The Biography of Deng Xiaoping (1904-1974), authored by the Party Literature Research Office of the Communist Party of China Central Committee, was published in Chinese last month to mark the 110th anniversary of the birth of Deng, known as the chief architect of China's socialist reform, opening up and modernization.

Yang Shengqun, the book's chief editor, told Xinhua that Deng's theories form an important part of the book, while these theories were shaped by his ideological clashes with other Party leaders of the time.

"Writing about the ideological confrontations and contradictions within the party is without doubt a tough job," but it would have been disingenuous to avoid doing so, he said.

Deng's life, "which was full of ups and downs", reflects this struggle, Yang said.

Born in 1904 in Southwest China's Sichuan province, Deng was revered for his leadership of the country's modern-day transformation that started in the 1970s.

The new biography records Deng's life until 1974, when he became vice-premier of China, after being purged during the disastrous 10-year "cultural revolution" (1966-76).

Yang said the book is based on a large quantity of internal government documents. The writers referred to Deng's speeches, telegrams and letters as well as the memoirs of notable contemporaries.

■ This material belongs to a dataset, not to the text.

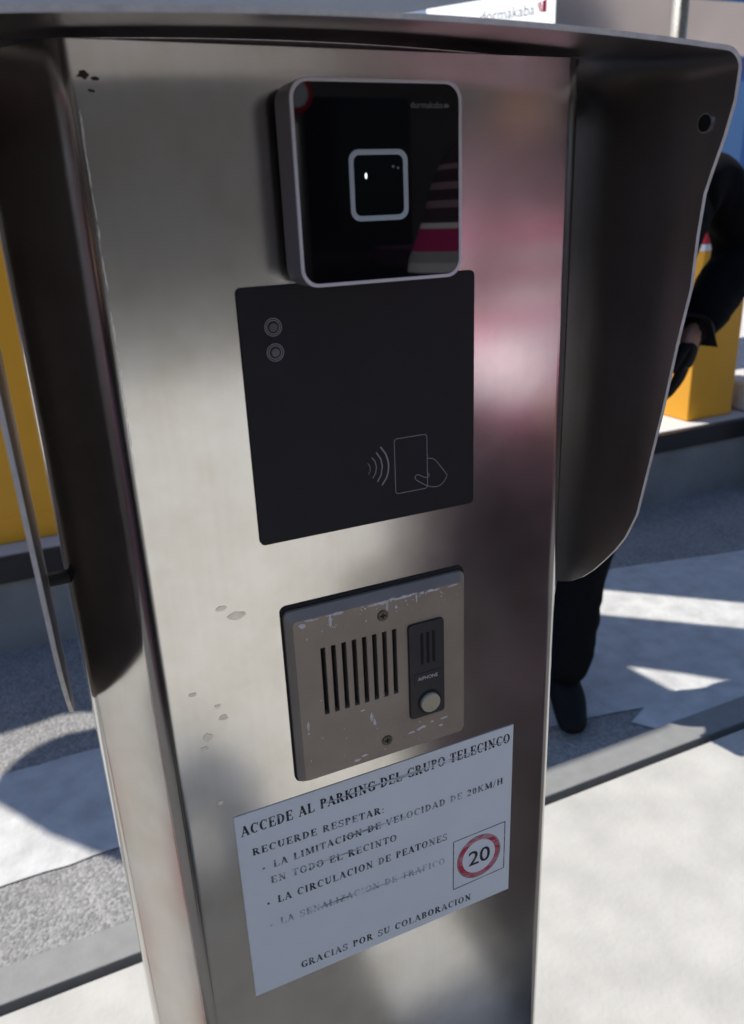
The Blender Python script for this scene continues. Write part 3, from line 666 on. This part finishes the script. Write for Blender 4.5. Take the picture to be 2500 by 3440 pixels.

Many of the documents have never been published before.

"We want to present our readers with a faithful account of history," the chief editor explained.

The biography also sheds light on Deng's private life, including his relationship with his family as a teenager, his three marriages and his family life during the "cultural revolution". "We want to show Deng's deeds as a great leader of China, but at the same time as an ordinary man as well," Yang said.

The book details the late statesman's studying in France and the Soviet Union, his relish for French wines, cheese, coffee and croissants as well as Sichuan cuisine, his passion for swimming, soccer and bridge, and his love for his children and grandchildren. "Those little details of his life will bridge the emotional gap between the readers and Deng Xiaoping," Yang said.